Parrott calls the ministry of greeting ‘organized friendliness’ and argues persuasively “Church greeters need to be carefully recruited, effectively organized, adequately trained, and fully motivated” (13). He goes on to point out the painful misfortune that “far too many congregations expect a warm spirit of Christian friendliness to inhabit the foyer of the church without any strategy to make it happen” (14). The purpose of the book is to help church leadership make the ministry of greeting a priority and to move greeters “toward a standard of excellence.”

Americans are accustomed to impressive customer care and excellent first impressions. Typically, churches have been slow to recognize how this affects their greeting ministry. A team of well-trained greeters communicates the church cares about people and helps to create an atmosphere of excitement for what awaits in the upcoming service.

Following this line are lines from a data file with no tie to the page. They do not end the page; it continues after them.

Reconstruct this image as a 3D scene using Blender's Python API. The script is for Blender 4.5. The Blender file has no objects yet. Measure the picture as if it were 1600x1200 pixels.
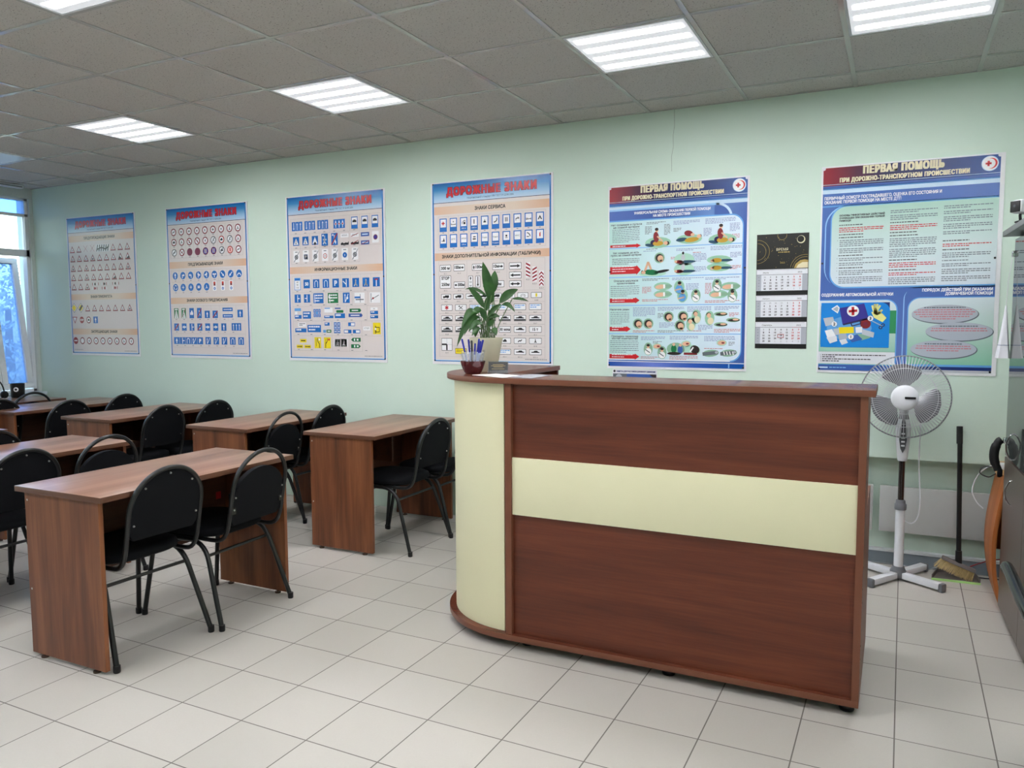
import bpy, bmesh, math, random
from mathutils import Vector, Matrix

SC = bpy.context.scene
COL = SC.collection
PI = math.pi
RND = random.Random(11)

# ------------------------------------------------------------------ camera
YAW, PITCH, ROLL = 0.459, -0.082, -0.004
CAMY, CAMZ, FPX = -4.934, 1.45, 1217.3
cy_, sy_, cp_, sp_ = math.cos(YAW), math.sin(YAW), math.cos(PITCH), math.sin(PITCH)
fwd = Vector((-sy_ * cp_, cy_ * cp_, sp_))
rgt = Vector((cy_, sy_, 0))
upv = rgt.cross(fwd)
r2 = rgt * math.cos(ROLL) + upv * math.sin(ROLL)
u2 = upv * math.cos(ROLL) - rgt * math.sin(ROLL)
cam = bpy.data.cameras.new('camera')
cam.sensor_width = 36
cam.lens = 36 * FPX / 1600
cam.clip_start = 0.05
cam.clip_end = 300
camo = bpy.data.objects.new('camera', cam)
M = Matrix((r2, u2, -fwd)).transposed().to_4x4()
M.translation = Vector((0, CAMY, CAMZ))
camo.matrix_world = M
COL.objects.link(camo)
SC.camera = camo

# ------------------------------------------------------------------ world, exposure
SC.view_settings.view_transform = 'Standard'
SC.view_settings.look = 'None'
SC.view_settings.gamma = 1
SC.view_settings.exposure = 0.0
SC.view_settings.use_curve_mapping = False
SKY_STRENGTH = 1.0
LAMP = 56.0
world = bpy.data.worlds.new('world')
SC.world = world
world.use_nodes = True
wn = world.node_tree
wn.nodes.clear()
sky = wn.nodes.new('ShaderNodeTexSky')
sky.sky_type = 'NISHITA'
sky.sun_disc = False
sky.sun_elevation = math.radians(38)
sky.sun_rotation = math.radians(120)
sky.air_density = 1.3
sky.dust_density = 1.5
bg = wn.nodes.new('ShaderNodeBackground')
bg.inputs['Strength'].default_value = SKY_STRENGTH
wo = wn.nodes.new('ShaderNodeOutputWorld')
wn.links.new(sky.outputs['Color'], bg.inputs['Color'])
wn.links.new(bg.outputs['Background'], wo.inputs['Surface'])
SC.cycles.max_bounces = 10
SC.cycles.diffuse_bounces = 5
SC.cycles.transparent_max_bounces = 16
SC.cycles.sample_clamp_indirect = 6.0
SC.cycles.use_denoising = True

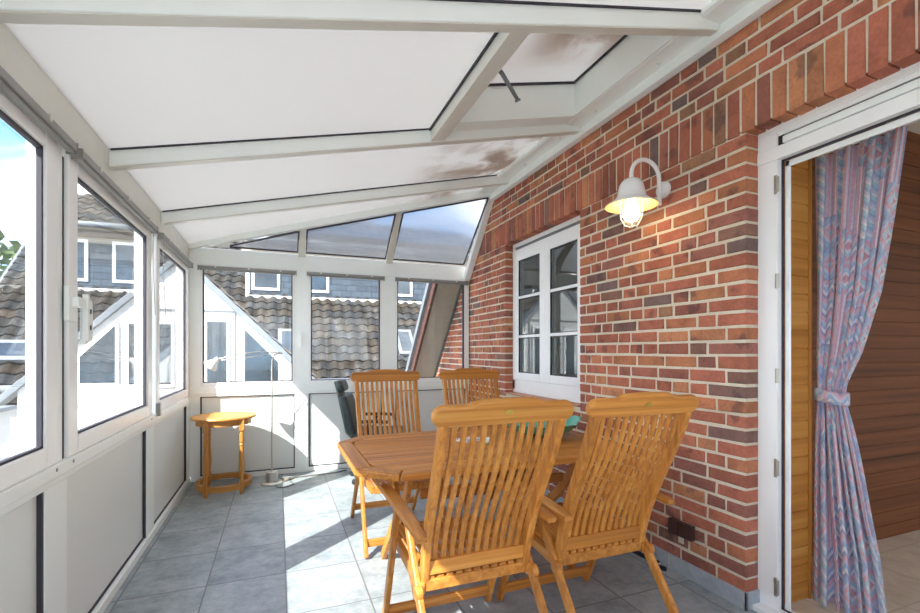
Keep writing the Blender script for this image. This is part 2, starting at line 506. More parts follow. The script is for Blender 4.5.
nz = int(3.12/CP)
for r in range(nz):
    z0 = r*CP + J/2; z1 = (r+1)*CP - J/2
    if r*CP >= SB - .001 and r < 35: continue
    if r >= 35:
        z0 = ST + J/2 + (r-35)*CP + .001; z1 = z0 + CP - J
    end = min(8.2, 5.39 + (2.13 - z1)/1.1)
    spans = [(YB, end)]
    if z1 < SB: spans = [(YB, DOOR[0]-.002), (DOOR[1], end)]
    if z1 < SB and z1 > WIN[2]: spans = [(YB, DOOR[0]-.002), (DOOR[1], WIN[0]), (WIN[1], end)]
    for i, (a, b) in enumerate(spans): course(a, b, z0, z1, r + i)
y = YB
while y < 4.90:                                 # upright soldier bricks
    w = random.uniform(.062, .068); put_brick(y, y+w, SB, ST-J/2); y += w + .0115
mo = .0065                                      # mortar bed behind the brick faces
def mbox(y0, y1, z0, z1, x1=2.56): bw.box(XR+mo, x1, y0, y1, z0, z1, 1)
mbox(YB, DOOR[0]-mo, 0, SB+mo); mbox(DOOR[1]+mo, WIN[0]-mo, 0, SB+mo)
mbox(WIN[0]-mo, WIN[1]+mo, 0, WIN[2]-mo)
def ys(z): return 5.36 + (2.13 - z)/1.1
def mpoly(pts): bw.hexa([(XR+mo, y, z) for y, z in pts], [(2.56, y, z) for y, z in pts], 1)
mpoly([(WIN[1]+mo,0),(ys(0),0),(ys(SB+mo),SB+mo),(WIN[1]+mo,SB+mo)])
mpoly([(YB,SB+.014),(ys(SB+.014),SB+.014),(ys(3.12),3.12),(YB,3.12)])
mpoly([(5.3,-3),(ys(0),-3),(ys(0),-.001),(5.3,-.001)])
struct(bw.build('wall_right', [M['brick'], M['mortar']]), 'red and orange brick house wall with cream joints')

sk = MB()
sk.box(XR-.012, XR-.001, DOOR[1]-.012, 5.06, 0, .088); sk.box(XR-.012, XR+.09, DOOR[1]-.012, DOOR[1]-.001, 0, .088)
sk.box(XR-.012, XR-.001, YB, DOOR[0]+.012, 0, .088); sk.box(XR-.012, XR+.09, DOOR[0]+.001, DOOR[0]+.012, 0, .088)
struct(sk.build('baseboard_right', M['skirt'], bevel=.002), 'blue-grey tile skirting along the brick wall')

# ------------------------------------------------------------------ left wall (white aluminium)
POSTS = [-.60, .83, 2.265, 3.695]
wl = MB()
def lpost(a, b, z0, z1): wl.box(XL-.09, XL, a, b, z0, z1)
for p in POSTS: lpost(p-.095, p+.095, .05, .765); lpost(p-.02, p+.05, .80, 2.16)
lpost(5.04, 5.22, 0, 2.16); lpost(YB, YB+.1, 0, 2.16)
wl.box(XL-.09, XL+.012, YB, 5.15, 0, .05)                        # floor rail
wl.box(XL-.09, XL, YB, 5.05, .765, .80)
wl.box(XL-.05, XL+.018, YB, 5.05, .80, .852)                     # sill band
wl.box(XL-.05, XL-.003, YB, 5.05, 2.10, 2.17)                    # head
wo = struct(wl.build('wall_left', M['white'], bevel=.004), 'white aluminium lower wall and posts along the left side')
bays = [(YB+.1, -.695), (-.505, .735), (.925, 2.17), (2.36, 3.60), (3.79, 5.04)]
pn = MB(); gk = MB()
for a, b in bays:
    pn.box(XL-.06, XL-.022, a, b, .05, .765)
    gk.box(XL-.022, XL-.006, b-.014, b, .05, .765); gk.box(XL-.022, XL-.012, a, b, .05, .058)
pn.build('infill_panel', M['panel'], wo); gk.build('gasket', M['gasket'], wo)
# eaves beam
eb = MB().box(XL-.16, XL, YB, 5.3, 2.17, 2.345)
struct(eb.build('trim_1', M['taupe'], bevel=.004), 'white eaves beam above the left windows')

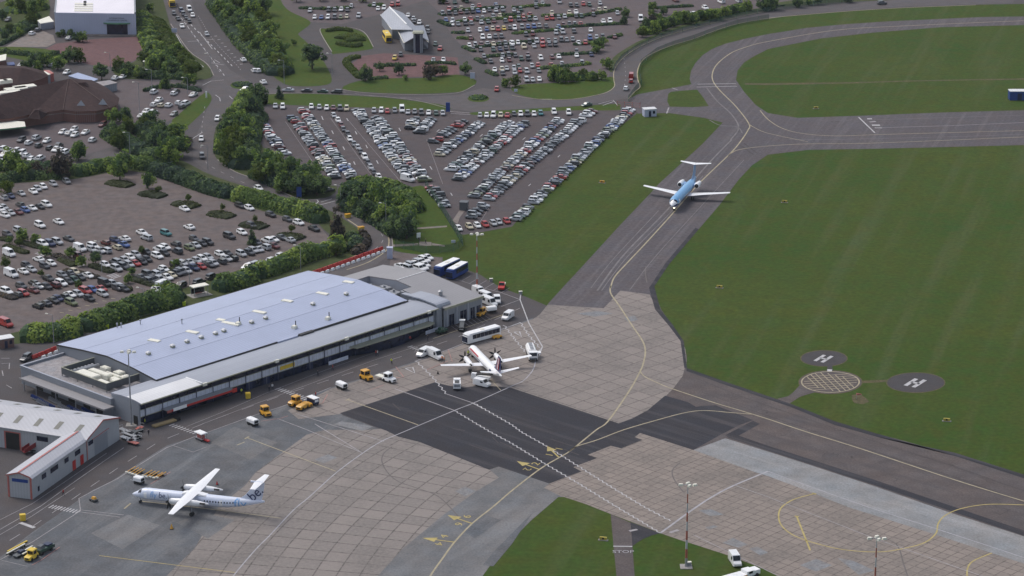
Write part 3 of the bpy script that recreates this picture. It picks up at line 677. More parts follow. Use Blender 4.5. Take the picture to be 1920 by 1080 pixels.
LEAF = {
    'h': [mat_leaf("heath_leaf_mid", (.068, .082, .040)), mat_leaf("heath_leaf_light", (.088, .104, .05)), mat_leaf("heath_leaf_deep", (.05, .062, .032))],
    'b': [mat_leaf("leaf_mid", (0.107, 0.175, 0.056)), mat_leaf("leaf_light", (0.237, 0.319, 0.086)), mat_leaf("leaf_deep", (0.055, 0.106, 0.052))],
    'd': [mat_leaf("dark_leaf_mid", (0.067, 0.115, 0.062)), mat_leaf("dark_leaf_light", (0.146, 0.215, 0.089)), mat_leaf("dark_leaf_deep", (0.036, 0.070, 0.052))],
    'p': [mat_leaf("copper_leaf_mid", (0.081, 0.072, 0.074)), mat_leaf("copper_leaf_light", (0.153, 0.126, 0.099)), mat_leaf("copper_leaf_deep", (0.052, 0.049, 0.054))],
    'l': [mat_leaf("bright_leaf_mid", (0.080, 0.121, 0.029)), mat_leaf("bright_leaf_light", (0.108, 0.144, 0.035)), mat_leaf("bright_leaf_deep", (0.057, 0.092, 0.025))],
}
M['bark'] = mat_plain("bark", (.075, .06, .045), .9, var=.3, sc=4)
def leafquad(mb, p, nrm, s, rnd, mi):
    n = Vector(nrm) + Vector((rnd.uniform(-.7, .7), rnd.uniform(-.7, .7), rnd.uniform(-.5, .7)))
    n.normalize()
    a = n.orthogonal().normalized(); b = n.cross(a)
    t = rnd.uniform(0, 6.28); a, b = a * math.cos(t) + b * math.sin(t), b * math.cos(t) - a * math.sin(t)
    k = rnd.uniform(.55, .95)
    p = Vector(p)
    mb.add([p - a * s - b * s * k * .6, p + a * s * .9 - b * s * k, p + a * s + b * s * k * .7, p - a * s * .8 + b * s * k], [(0, 1, 2, 3)], mi)
def crown_mesh(seed, sp, conical=False):
    rnd = random.Random(seed); mb = MB()
    ncl = rnd.randint(26, 38)
    ax, ay = rnd.uniform(.88, 1.08), rnd.uniform(.88, 1.08)
    for k in range(ncl):
        if conical:
            h = rnd.random() ** 1.3; rad = (1 - h) * .72 + .12
            t = rnd.uniform(0, 6.28); q = rad * math.sqrt(rnd.uniform(.3, 1))
            c = Vector((q * math.cos(t), q * math.sin(t), -1.15 + 2.4 * h)); cr = rnd.uniform(.24, .36) * (1.15 - .6 * h)
        else:
            u = rnd.uniform(-.75, 1); t = rnd.uniform(0, 6.28); q = math.sqrt(1 - u * u) if abs(u) < 1 else 0
            rr = rnd.uniform(.38, .98)
            c = Vector((q * math.cos(t) * rr * ax, q * math.sin(t) * rr * ay, u * rr * .98)); cr = rnd.uniform(.20, .40) * (1.2 - .45 * rr)
        mi = rnd.choices((0, 1, 2), (.46, .30, .24))[0]
        for j in range(int(52 * (cr / .32) ** 2)):
            d = Vector((rnd.gauss(0, 1), rnd.gauss(0, 1), rnd.gauss(.25, 1))); d.normalize()
            p = c + d * cr * rnd.uniform(.72, 1.1)
            m2 = mi if rnd.random() < .8 else rnd.choice((0, 1, 2))
            leafquad(mb, p, d, rnd.uniform(.045, .10), rnd, m2)
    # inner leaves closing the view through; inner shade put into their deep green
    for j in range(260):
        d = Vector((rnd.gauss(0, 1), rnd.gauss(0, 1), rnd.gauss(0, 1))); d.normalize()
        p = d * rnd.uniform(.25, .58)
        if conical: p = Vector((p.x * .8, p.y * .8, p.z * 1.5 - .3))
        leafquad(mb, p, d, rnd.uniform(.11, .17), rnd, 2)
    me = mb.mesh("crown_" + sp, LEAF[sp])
    return me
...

Leslie Parrott provides many great tips for effective greeting. For example, he suggests having greeters before and after service, putting someone with high cleanliness standards in charge of keeping the lobby uncluttered, having greeters bring their own umbrellas to church, developing an emergency protocol for volunteers to follow if needed. The practical advice given in chapter four, “A Better Way of Doing Things” is worth the price of the book. By the end of the volume he dispels the myths that greeting is unimportant and that worshipers don’t care who stands at the church doors. Most significantly, he convinces his readers effective greeting requires special skills that not everyone possesses.

Serving as a Church Greeter is an excellent tool for churches to put in the hands of their leadership team and especially into the hands of church greeters. The book is cheap (which the budget committee will appreciate) and makes for a quick read (which the greeters will appreciate).